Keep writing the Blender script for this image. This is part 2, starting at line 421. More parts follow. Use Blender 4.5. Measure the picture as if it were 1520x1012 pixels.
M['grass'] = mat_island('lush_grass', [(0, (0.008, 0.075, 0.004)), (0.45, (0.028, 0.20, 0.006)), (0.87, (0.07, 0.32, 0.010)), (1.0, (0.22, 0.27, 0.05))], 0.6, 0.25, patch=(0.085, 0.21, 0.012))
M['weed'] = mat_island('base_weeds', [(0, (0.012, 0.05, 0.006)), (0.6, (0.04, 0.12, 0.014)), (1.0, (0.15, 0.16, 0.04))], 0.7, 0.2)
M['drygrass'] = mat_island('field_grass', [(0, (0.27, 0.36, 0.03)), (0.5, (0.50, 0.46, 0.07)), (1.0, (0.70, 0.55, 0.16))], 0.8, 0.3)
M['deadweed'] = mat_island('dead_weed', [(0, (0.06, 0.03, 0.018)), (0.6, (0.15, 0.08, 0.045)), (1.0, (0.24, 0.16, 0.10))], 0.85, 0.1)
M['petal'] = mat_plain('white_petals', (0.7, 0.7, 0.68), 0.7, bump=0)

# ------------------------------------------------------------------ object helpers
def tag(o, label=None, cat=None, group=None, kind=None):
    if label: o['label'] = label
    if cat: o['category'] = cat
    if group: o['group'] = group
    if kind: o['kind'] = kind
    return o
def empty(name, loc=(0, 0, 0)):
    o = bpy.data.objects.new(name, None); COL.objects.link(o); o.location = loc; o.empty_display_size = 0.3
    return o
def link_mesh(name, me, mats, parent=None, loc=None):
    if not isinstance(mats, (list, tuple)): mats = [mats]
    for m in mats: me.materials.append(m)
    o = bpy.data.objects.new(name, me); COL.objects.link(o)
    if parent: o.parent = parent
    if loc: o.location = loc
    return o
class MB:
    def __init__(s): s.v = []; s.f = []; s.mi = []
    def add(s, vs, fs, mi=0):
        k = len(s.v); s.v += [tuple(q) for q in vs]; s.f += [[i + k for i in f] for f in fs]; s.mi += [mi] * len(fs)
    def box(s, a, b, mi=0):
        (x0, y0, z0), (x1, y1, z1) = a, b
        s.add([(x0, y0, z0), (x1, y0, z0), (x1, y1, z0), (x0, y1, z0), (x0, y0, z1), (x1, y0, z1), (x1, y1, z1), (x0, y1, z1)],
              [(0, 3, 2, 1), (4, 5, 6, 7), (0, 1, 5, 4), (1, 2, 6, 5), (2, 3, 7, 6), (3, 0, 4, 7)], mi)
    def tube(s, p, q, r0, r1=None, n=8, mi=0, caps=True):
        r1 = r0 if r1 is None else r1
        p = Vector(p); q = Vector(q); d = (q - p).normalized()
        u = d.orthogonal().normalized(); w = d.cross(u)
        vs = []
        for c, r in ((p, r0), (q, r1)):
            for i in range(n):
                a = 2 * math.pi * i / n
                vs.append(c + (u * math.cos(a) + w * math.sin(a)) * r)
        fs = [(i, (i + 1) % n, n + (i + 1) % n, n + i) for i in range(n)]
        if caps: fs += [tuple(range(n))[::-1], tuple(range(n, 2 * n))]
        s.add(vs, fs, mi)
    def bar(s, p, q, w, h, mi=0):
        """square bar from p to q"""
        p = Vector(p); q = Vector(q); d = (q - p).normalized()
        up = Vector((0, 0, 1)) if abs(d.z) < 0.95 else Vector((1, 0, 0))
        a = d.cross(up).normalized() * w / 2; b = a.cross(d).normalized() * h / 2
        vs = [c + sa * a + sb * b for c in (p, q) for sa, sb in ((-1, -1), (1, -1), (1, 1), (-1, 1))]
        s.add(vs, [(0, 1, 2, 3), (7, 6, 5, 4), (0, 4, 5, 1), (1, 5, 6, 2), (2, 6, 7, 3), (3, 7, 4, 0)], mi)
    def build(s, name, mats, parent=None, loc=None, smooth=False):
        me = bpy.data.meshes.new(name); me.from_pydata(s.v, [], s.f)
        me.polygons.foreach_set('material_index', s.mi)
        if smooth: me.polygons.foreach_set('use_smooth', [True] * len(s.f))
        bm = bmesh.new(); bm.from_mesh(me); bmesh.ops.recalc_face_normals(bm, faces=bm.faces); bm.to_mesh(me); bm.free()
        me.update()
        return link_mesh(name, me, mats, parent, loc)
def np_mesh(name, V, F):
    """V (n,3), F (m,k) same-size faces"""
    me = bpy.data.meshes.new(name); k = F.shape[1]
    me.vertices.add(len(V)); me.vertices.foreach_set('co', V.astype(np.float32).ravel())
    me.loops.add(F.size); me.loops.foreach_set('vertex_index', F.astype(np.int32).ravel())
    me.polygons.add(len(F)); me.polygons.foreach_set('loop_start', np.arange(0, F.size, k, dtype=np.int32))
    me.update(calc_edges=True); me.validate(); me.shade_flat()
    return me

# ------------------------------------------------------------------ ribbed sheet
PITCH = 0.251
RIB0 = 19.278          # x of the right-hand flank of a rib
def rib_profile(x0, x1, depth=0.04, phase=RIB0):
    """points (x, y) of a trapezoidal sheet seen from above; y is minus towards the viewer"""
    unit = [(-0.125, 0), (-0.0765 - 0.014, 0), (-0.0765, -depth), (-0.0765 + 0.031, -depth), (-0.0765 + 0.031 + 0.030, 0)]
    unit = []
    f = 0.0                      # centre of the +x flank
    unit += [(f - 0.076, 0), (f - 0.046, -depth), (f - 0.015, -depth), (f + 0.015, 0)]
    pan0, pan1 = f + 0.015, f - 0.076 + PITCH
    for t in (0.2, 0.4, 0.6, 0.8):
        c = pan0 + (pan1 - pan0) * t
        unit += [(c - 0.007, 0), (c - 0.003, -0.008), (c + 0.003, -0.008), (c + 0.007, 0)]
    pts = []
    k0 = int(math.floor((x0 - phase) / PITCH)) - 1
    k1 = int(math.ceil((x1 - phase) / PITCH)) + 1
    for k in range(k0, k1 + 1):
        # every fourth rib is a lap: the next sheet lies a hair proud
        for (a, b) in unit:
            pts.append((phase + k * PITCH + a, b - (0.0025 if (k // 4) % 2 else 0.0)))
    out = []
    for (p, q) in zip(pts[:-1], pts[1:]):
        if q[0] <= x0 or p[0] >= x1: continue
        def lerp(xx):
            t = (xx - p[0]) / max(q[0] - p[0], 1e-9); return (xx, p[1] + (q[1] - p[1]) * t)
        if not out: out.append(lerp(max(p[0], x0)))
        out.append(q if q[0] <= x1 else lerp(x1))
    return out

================

§ YOUR GOAL: Give again, word for word, the lines of the listing, starting at its first line and ending with the line containing "0.68), 0.7, bump=0)".

§ THE OUTPUT:
Keep writing the Blender script for this image. This is part 2, starting at line 421. More parts follow. Use Blender 4.5. Measure the picture as if it were 1520x1012 pixels.
M['grass'] = mat_island('lush_grass', [(0, (0.008, 0.075, 0.004)), (0.45, (0.028, 0.20, 0.006)), (0.87, (0.07, 0.32, 0.010)), (1.0, (0.22, 0.27, 0.05))], 0.6, 0.25, patch=(0.085, 0.21, 0.012))
M['weed'] = mat_island('base_weeds', [(0, (0.012, 0.05, 0.006)), (0.6, (0.04, 0.12, 0.014)), (1.0, (0.15, 0.16, 0.04))], 0.7, 0.2)
M['drygrass'] = mat_island('field_grass', [(0, (0.27, 0.36, 0.03)), (0.5, (0.50, 0.46, 0.07)), (1.0, (0.70, 0.55, 0.16))], 0.8, 0.3)
M['deadweed'] = mat_island('dead_weed', [(0, (0.06, 0.03, 0.018)), (0.6, (0.15, 0.08, 0.045)), (1.0, (0.24, 0.16, 0.10))], 0.85, 0.1)
M['petal'] = mat_plain('white_petals', (0.7, 0.7, 0.68), 0.7, bump=0)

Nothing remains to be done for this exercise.